One family tried for hours to get tickets to see their daughter, representing Mexico, dive in a qualifying round.

The Sign Reads:

"MY SISTER IS COMPETING TODAY PLATFORM 10M DIVING AND WE DON'T HAVE TICKETS. WHO CAN GIVE US A TICKET?"

Every day at the Olympic Park, people loiter outside trying to buy Games tickets. They stand around Stratford station like they're homeless, holding little cardboard signs, or wander around the Park's outskirts wearing cheap tees with slogans scrawled in Sharpie pen — "NEED TICKETS PLEASE," "WILL PAY FOR PARK TICKETS, ANY SPORT."

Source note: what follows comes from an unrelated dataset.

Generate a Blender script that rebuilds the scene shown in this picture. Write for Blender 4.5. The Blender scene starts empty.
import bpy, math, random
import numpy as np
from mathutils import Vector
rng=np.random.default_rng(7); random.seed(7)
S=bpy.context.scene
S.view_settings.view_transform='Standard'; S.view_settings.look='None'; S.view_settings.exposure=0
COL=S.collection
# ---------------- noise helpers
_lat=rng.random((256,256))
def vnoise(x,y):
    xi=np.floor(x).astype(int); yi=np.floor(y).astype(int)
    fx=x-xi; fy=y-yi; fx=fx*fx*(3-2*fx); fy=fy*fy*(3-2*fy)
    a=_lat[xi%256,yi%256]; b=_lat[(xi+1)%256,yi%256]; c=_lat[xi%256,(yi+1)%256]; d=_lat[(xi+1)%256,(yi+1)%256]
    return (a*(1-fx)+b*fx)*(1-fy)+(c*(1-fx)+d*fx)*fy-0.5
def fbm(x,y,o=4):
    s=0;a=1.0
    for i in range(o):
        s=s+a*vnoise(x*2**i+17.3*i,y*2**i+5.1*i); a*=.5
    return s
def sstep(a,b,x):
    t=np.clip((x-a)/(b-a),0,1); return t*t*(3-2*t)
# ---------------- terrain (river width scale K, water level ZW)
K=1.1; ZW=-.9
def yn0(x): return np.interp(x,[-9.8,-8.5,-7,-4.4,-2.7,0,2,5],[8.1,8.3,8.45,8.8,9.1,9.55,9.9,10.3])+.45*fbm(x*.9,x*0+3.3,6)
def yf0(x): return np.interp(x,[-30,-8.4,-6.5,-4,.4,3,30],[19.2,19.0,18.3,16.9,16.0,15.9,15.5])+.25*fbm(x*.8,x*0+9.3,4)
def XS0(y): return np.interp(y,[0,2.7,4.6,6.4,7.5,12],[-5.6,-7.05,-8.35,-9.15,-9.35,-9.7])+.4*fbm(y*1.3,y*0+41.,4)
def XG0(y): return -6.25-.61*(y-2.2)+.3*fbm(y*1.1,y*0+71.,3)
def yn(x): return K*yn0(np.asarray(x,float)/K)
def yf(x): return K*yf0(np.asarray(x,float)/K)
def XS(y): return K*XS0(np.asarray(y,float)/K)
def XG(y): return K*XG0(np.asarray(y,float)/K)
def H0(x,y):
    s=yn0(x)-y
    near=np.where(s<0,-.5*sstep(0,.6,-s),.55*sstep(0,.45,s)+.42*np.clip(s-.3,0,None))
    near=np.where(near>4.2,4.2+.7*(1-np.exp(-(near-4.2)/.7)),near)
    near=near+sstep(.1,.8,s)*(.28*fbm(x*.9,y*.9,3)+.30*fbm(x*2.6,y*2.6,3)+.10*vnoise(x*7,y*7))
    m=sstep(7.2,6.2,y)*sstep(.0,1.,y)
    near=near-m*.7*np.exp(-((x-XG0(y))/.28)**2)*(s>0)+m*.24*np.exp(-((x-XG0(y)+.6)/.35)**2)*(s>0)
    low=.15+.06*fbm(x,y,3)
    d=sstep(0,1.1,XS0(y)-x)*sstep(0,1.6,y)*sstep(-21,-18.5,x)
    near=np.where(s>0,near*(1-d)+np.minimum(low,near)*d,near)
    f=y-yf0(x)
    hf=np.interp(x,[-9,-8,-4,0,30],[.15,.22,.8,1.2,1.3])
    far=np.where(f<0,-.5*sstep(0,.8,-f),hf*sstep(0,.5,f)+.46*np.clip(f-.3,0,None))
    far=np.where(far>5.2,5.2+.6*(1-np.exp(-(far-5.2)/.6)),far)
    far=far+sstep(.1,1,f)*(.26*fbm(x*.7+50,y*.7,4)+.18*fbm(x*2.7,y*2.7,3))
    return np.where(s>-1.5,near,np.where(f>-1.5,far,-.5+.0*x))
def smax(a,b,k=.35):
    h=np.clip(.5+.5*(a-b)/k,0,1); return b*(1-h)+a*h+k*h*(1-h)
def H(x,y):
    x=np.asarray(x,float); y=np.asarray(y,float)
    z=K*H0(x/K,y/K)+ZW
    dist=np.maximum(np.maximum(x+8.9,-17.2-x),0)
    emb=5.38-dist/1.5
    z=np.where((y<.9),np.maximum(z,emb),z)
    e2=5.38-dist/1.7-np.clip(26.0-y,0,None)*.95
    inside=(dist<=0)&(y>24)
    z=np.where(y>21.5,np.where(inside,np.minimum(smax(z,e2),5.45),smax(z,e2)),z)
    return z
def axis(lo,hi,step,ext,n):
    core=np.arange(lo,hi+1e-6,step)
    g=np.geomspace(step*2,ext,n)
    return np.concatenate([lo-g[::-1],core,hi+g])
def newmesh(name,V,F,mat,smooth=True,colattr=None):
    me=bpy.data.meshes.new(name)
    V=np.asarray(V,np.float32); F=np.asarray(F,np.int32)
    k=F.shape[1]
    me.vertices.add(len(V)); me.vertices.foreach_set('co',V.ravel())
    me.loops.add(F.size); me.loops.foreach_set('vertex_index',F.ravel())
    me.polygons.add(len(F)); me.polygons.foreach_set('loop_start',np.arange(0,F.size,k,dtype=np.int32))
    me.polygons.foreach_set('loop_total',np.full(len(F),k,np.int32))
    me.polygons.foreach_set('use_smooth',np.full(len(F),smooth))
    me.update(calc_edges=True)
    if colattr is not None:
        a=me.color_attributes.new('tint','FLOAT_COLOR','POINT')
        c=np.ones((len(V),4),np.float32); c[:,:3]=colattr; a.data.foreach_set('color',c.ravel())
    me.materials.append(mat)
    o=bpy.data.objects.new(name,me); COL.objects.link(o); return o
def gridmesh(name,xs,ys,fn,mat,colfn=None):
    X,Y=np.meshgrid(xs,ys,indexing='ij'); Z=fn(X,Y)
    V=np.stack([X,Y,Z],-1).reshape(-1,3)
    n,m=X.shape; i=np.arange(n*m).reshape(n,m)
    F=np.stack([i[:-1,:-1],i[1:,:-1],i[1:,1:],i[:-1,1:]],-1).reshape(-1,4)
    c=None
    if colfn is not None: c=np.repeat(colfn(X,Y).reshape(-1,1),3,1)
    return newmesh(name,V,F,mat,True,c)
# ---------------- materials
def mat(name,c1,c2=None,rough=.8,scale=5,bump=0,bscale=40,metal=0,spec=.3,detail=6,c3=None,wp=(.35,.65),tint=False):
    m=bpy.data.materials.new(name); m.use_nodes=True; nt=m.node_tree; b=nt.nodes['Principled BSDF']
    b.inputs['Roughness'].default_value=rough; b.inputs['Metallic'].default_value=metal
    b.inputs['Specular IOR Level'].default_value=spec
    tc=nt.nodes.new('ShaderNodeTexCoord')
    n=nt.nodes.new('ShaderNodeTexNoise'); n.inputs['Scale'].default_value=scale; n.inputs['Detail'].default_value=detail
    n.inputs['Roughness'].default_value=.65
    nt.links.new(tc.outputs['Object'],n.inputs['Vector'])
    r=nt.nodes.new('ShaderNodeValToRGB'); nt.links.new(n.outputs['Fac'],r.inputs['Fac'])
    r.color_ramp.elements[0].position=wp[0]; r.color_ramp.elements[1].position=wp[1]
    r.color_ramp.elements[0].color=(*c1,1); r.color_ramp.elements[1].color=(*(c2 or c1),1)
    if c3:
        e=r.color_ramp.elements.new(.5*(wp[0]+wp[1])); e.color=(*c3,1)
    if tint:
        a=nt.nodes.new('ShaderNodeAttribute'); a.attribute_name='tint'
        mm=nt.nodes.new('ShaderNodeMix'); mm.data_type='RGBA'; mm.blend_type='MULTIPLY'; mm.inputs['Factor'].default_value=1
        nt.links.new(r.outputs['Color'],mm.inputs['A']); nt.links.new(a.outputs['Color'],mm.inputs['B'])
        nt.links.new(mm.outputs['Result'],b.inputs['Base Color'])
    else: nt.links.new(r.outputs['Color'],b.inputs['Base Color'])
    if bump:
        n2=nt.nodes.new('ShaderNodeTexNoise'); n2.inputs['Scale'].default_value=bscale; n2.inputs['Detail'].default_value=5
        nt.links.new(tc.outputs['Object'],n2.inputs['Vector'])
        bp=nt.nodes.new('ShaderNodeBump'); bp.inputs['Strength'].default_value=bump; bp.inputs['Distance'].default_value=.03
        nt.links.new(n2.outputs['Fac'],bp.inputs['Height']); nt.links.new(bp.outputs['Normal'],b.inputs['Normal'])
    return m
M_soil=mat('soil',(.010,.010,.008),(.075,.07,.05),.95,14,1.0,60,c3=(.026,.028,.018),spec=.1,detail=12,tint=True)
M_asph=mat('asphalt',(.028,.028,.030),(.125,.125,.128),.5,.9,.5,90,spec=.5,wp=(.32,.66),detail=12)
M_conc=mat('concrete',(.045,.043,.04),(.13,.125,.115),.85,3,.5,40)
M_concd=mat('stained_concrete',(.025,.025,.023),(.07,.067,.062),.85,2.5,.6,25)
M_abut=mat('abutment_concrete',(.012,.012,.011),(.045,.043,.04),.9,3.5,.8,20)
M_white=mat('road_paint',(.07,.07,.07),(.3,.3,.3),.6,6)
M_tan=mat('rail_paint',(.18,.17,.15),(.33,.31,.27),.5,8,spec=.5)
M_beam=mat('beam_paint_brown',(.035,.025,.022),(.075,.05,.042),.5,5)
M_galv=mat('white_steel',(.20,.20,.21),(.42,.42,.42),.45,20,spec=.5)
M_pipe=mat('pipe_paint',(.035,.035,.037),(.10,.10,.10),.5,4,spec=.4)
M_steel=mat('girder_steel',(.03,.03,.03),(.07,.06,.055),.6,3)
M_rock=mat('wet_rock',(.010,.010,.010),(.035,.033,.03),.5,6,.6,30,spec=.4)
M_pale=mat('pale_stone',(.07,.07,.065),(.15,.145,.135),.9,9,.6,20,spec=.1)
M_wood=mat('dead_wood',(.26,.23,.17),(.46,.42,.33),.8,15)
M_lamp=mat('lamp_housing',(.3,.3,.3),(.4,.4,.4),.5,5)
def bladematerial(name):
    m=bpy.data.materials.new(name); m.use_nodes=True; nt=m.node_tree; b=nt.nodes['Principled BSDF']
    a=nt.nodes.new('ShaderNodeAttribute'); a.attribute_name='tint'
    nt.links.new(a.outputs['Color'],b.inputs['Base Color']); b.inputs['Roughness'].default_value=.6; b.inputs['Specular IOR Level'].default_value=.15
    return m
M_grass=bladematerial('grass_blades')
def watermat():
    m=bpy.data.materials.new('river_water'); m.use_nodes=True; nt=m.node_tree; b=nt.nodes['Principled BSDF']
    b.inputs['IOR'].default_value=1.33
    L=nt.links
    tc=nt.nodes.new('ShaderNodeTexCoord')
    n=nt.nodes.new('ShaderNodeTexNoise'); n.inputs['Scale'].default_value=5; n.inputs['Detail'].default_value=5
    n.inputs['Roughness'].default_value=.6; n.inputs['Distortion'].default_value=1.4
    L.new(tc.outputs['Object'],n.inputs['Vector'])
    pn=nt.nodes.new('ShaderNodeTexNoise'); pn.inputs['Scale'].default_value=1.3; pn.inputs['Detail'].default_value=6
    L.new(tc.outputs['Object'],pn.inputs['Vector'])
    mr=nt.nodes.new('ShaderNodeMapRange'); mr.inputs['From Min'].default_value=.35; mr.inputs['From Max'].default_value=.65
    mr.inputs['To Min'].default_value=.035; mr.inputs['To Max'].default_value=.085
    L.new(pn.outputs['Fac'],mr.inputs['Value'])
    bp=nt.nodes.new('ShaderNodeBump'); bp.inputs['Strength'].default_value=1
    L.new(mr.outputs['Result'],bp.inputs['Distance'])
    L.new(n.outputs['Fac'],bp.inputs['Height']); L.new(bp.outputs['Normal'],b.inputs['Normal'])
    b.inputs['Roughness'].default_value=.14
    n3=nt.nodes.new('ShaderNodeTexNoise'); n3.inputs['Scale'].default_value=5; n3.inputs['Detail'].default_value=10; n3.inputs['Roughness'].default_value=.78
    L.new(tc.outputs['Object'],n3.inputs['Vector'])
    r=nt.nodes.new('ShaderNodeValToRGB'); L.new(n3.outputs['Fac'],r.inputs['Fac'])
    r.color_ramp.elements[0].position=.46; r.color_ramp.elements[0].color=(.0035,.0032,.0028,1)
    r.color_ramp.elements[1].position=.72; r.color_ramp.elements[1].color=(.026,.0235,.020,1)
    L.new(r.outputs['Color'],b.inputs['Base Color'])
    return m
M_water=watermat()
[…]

It's sad, and it's also likely a waste of time. Police officers are stationed all around the Park, while security cameras and many Games volunteers look for illegal resales. More than 30 ticket scalpers have already been fined heavily — and some arrested — for re-selling tickets. (I've even been chastised by volunteers on a couple of occasions, simply for having my handy little London landmark-patterned reporter's notebook out. And I only doodle in it, anyway.) But that doesn't stop attendees trying all the same:

Fifteen year-old Carolina Mendoza Hernandez competes in the women's 10m platform diving preliminaries tonight, representing Mexico. Her family almost certainly won't get to see her efforts in person, because they spent the day outside unsuccessfully trying to get tickets — all too often being shunted along by store security guards who'd been told their presence tainted the pretty Olympic-themed window displays. They wore red, white, and green tees that spelled out her name, two letters per shirt. Her brother held a very sadface-worthy sign that reads:

"MY SISTER IS COMPETING TODAY PLATFORM 10M DIVING AND WE DON'T HAVE TICKETS. WHO CAN GIVE US A TICKET?"

I watched them for over an hour, and while lots of people stopped to take photos, no-one offered up a seat. And you know there'll have been (lots of) empty ones in the Aquatics Center all the same.